[Congressional Record Volume 166, Number 12 (Tuesday, January 21, 2020)]
[Senate]
[Page S431]
From the Congressional Record Online through the Government Publishing Office [www.gpo.gov]
IMPEACHMENT
Mrs. BLACKBURN. Mr. President, today the Senate begins in earnest our
efforts to determine if our colleagues in the House of Representatives
have compiled sufficient evidence to justify removing a sitting
President from office.

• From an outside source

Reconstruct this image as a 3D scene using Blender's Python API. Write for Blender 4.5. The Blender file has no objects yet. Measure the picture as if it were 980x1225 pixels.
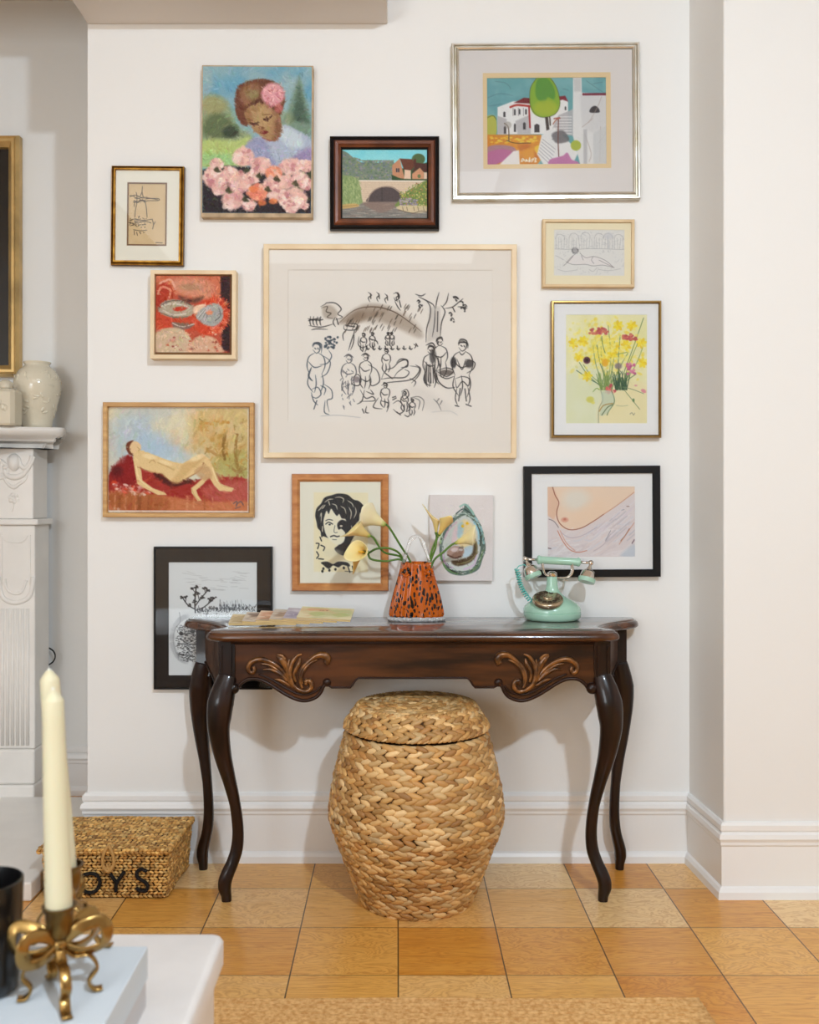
import bpy, math, random
import numpy as np
from mathutils import Vector, Matrix
C = bpy.context.scene.collection
PI = math.pi
R = random.Random(7)
FP, CX, CY, CH, WD = 1160.0, 475.0, 598.0, 1.15, 3.09   # focal length in px, vanishing point, eye height, wall distance

def W(px, py, D):
    """point of the place seen at a pixel, D metres in front of the lens"""
    return Vector(((px-CX)*D/FP, D-WD, CH-(py-CY)*D/FP))

def lin(c):
    c = np.asarray(c, dtype=float)/255.0
    return np.where(c <= 0.04045, c/12.92, ((c+0.055)/1.055)**2.4)

# ------------------------------------------------------------------ materials
def newmat(name):
    m = bpy.data.materials.new(name); m.use_nodes = True
    nt = m.node_tree; b = nt.nodes['Principled BSDF']
    return m, nt, b
def N(nt, t, **kw):
    n = nt.nodes.new(t)
    for k, v in kw.items():
        if k in n.inputs.keys() if isinstance(k, str) else False: n.inputs[k].default_value = v
        else: setattr(n, k, v)
    return n
def rgb(c): l = lin(c); return (float(l[0]), float(l[1]), float(l[2]), 1)
def plain(name, c, rough=.5, metal=0, bump=0, bscale=60, var=.0, vscale=8, coat=0, trans=0, spec=.5, stretch=(1,1,1), sss=0, c2=None, ior=1.45, cior=1.5):
    m, nt, b = newmat(name); L = nt.links
    b.inputs['Base Color'].default_value = rgb(c)
    b.inputs['Roughness'].default_value = rough
    b.inputs['Metallic'].default_value = metal
    b.inputs['Coat Weight'].default_value = coat
    b.inputs['Coat Roughness'].default_value = .08; b.inputs['Coat IOR'].default_value = cior
    b.inputs['Transmission Weight'].default_value = trans
    b.inputs['Specular IOR Level'].default_value = spec
    b.inputs['IOR'].default_value = ior
    if sss:
        b.inputs['Subsurface Weight'].default_value = sss
        b.inputs['Subsurface Scale'].default_value = .01
    tc = N(nt, 'ShaderNodeTexCoord'); mp = N(nt, 'ShaderNodeMapping'); mp.inputs['Scale'].default_value = stretch
    L.new(tc.outputs['Object'], mp.inputs['Vector'])
    if var or c2:
        no = N(nt, 'ShaderNodeTexNoise'); no.inputs['Scale'].default_value = vscale; no.inputs['Detail'].default_value = 6
        L.new(mp.outputs[0], no.inputs['Vector'])
        cr = N(nt, 'ShaderNodeValToRGB'); L.new(no.outputs['Fac'], cr.inputs['Fac'])
        c = np.array(c, float)
        lo = c*(1-var) if c2 is None else np.array(c2, float); hi = np.minimum(c*(1+var), 255)
        cr.color_ramp.elements[0].position = .35; cr.color_ramp.elements[1].position = .65
        cr.color_ramp.elements[0].color = rgb(lo); cr.color_ramp.elements[1].color = rgb(hi)
        L.new(cr.outputs[0], b.inputs['Base Color'])
    if bump:
        nb = N(nt, 'ShaderNodeTexNoise'); nb.inputs['Scale'].default_value = bscale; nb.inputs['Detail'].default_value = 4
        L.new(mp.outputs[0], nb.inputs['Vector'])
        bp = N(nt, 'ShaderNodeBump'); bp.inputs['Strength'].default_value = bump; bp.inputs['Distance'].default_value = .002
        L.new(nb.outputs['Fac'], bp.inputs['Height']); L.new(bp.outputs[0], b.inputs['Normal'])
    return m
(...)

This is no small task, and it will be made more
difficult by the swirl of commentary that has engulfed the impeachment
inquiry since well before it was officially initiated.
Much has been made of our debate over the inclusion of additional
witness testimony into the prosecution's case against President Donald
John Trump--so much, in fact, that many of my colleagues are inclined
to allow that testimony in the name of bipartisan compromise. How
misguided of them. Such a move would open the floodgates to a parade of
politically-motivated testimony, a protracted legal battle, and
ultimately unjustified impeachment proceedings in the U.S. Senate.
The Democratic Members of the House of Representatives spent a great
deal of their time and energy holding hearings, interviewing witnesses,
and putting together what they have insisted is their best, ironclad
case against President Trump. I encourage my colleagues to resist
allowing an additional, cathartic airing of grievances and instead
accept that it is now the Senate's turn to listen to the facts as they
are presented, deliberate, and cast a final vote.